With access to boats, insider knowledge of the latest logging roads, recon reports from floatplane pilots, and of course better wetsuits, they ushered in a golden age of surf discovery, uncovering point breaks, reef slabs, and wedge refractions.

On the final day of competition news outlets had jumped on the bandwagon, and hundreds of fans made the four-hour trek from Vancouver to watch. When Devries pulled the unthinkable, beating Aussie Jay Thompson in the final, the entire town exploded, and our neighbors to the north went nuts. That Canada was producing legitimate surf stars was one big takeaway the Canadian press reported. The other was that Tofino sure is beautiful.

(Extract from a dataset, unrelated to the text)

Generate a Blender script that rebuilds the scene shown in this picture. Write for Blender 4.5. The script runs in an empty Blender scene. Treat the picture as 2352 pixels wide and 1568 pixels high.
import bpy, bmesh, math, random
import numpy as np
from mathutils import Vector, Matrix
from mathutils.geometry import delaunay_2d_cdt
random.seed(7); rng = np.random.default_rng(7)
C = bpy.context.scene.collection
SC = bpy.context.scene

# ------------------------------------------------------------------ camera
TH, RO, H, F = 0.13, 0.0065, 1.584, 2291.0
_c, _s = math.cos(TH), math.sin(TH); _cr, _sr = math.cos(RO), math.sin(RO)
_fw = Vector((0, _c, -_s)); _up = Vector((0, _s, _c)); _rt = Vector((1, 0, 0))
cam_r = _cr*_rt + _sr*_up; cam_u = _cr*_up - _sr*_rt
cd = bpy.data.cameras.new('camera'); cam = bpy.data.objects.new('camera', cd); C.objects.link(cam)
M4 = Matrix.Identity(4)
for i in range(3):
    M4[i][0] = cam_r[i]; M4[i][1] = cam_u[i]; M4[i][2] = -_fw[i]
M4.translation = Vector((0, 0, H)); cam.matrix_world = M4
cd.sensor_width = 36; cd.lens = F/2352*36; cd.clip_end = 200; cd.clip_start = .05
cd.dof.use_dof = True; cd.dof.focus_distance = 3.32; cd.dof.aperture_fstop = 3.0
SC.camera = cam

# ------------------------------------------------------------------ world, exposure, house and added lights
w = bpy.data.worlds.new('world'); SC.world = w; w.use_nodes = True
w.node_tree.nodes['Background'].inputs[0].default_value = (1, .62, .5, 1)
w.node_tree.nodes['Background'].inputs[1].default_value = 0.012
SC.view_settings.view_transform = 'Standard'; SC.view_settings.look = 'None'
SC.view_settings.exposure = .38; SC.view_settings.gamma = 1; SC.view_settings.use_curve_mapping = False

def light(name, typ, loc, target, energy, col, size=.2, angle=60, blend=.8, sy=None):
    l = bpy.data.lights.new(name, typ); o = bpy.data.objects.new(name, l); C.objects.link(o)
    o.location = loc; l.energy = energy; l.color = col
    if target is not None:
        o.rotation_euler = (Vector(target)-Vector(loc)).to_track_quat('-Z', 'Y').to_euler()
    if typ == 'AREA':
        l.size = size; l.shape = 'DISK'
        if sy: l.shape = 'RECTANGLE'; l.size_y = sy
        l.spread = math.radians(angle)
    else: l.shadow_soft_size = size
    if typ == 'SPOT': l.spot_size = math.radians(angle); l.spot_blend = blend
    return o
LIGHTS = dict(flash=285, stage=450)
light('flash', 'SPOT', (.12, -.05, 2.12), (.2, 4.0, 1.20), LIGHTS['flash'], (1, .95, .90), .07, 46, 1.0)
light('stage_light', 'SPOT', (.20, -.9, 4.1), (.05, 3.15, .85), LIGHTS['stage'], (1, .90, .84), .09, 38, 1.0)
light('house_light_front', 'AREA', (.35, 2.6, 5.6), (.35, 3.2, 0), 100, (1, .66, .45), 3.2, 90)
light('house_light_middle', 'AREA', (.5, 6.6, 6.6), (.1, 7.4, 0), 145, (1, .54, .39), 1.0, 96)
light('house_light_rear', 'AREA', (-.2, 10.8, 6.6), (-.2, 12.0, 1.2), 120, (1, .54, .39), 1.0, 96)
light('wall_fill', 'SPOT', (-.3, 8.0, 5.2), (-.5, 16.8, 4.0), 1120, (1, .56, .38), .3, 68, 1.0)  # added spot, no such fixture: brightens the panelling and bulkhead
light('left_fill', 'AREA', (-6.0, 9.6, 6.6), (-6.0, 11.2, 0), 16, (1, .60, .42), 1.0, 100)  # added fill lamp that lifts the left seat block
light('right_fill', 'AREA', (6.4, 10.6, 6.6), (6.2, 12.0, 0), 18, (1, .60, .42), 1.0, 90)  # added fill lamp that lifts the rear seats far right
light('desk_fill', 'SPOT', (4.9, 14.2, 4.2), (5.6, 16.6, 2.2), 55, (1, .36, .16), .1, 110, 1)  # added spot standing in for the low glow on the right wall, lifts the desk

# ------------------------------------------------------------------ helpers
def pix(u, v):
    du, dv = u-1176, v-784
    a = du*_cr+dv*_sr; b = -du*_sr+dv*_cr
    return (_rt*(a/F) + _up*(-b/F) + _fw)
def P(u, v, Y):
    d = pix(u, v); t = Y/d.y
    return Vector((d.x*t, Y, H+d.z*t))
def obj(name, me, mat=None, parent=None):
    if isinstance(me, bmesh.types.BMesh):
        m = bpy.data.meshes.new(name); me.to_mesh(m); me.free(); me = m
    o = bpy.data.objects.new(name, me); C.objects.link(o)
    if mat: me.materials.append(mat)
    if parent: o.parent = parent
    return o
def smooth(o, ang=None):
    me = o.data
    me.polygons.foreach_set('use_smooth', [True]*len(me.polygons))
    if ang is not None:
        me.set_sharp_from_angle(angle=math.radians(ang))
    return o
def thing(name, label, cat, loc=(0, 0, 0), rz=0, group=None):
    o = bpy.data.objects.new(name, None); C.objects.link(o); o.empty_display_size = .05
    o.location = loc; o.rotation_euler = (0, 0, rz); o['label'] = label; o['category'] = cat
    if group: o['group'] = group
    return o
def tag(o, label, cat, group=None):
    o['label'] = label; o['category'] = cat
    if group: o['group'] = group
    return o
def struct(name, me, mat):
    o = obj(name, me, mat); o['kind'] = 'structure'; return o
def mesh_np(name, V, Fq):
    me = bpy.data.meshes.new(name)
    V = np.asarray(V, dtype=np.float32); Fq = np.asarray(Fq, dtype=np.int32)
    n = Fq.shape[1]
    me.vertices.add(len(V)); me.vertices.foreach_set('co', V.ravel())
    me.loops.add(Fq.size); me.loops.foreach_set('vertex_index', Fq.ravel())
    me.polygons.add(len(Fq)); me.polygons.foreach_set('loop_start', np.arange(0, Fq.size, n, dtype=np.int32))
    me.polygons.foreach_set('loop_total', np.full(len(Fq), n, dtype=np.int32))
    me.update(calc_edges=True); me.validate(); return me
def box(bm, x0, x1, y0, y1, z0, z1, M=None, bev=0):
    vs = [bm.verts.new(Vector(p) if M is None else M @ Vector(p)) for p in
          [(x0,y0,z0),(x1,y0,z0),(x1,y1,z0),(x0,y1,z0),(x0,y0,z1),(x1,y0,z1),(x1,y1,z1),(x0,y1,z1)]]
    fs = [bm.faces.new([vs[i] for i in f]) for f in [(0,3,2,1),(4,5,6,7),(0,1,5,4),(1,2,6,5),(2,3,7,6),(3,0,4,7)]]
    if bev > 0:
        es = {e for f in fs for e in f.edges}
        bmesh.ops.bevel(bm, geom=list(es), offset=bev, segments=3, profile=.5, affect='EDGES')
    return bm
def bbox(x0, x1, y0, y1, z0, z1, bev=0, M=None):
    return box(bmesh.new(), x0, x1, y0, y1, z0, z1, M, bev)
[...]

Today Raph Bruhwiler spends a good chunk of his summer months on his nature tour operation, and business is booming. "I take families out on my boat and we'll go fishing, watch whales, bears, elk, eagles. I teach them about Clayoquot Sound and the environment. They love it. And so do I."

Sepp runs one of the busiest surf schools in town.

Devries is still enjoying the perks of pro surfing.

"Tough City" has a softer side for those who enjoy hermetically sealed comfort. The proliferation of luxury wilderness resorts, hidden spa retreats, high-end restaurants and family-friendly adventure camps are making it a global beacon for eco-tourism. Even legacy businesses like fishing and logging are being handled much more responsibly as a result.

Yet while Tofino makes for a nice home base, those pining for the older days of isolation need only take a short trip in a car or boat. Getting lost in the forest, or at sea for that matter, is as easy as ever up here. "There are breaks up the coast that, as a crow flies, aren't more than a hundred miles away,” said Devries. “But it's way easier for me to get to Sumatra then to some of those spots. That's how much of a mission it is to get there. That's how untamed this place still is."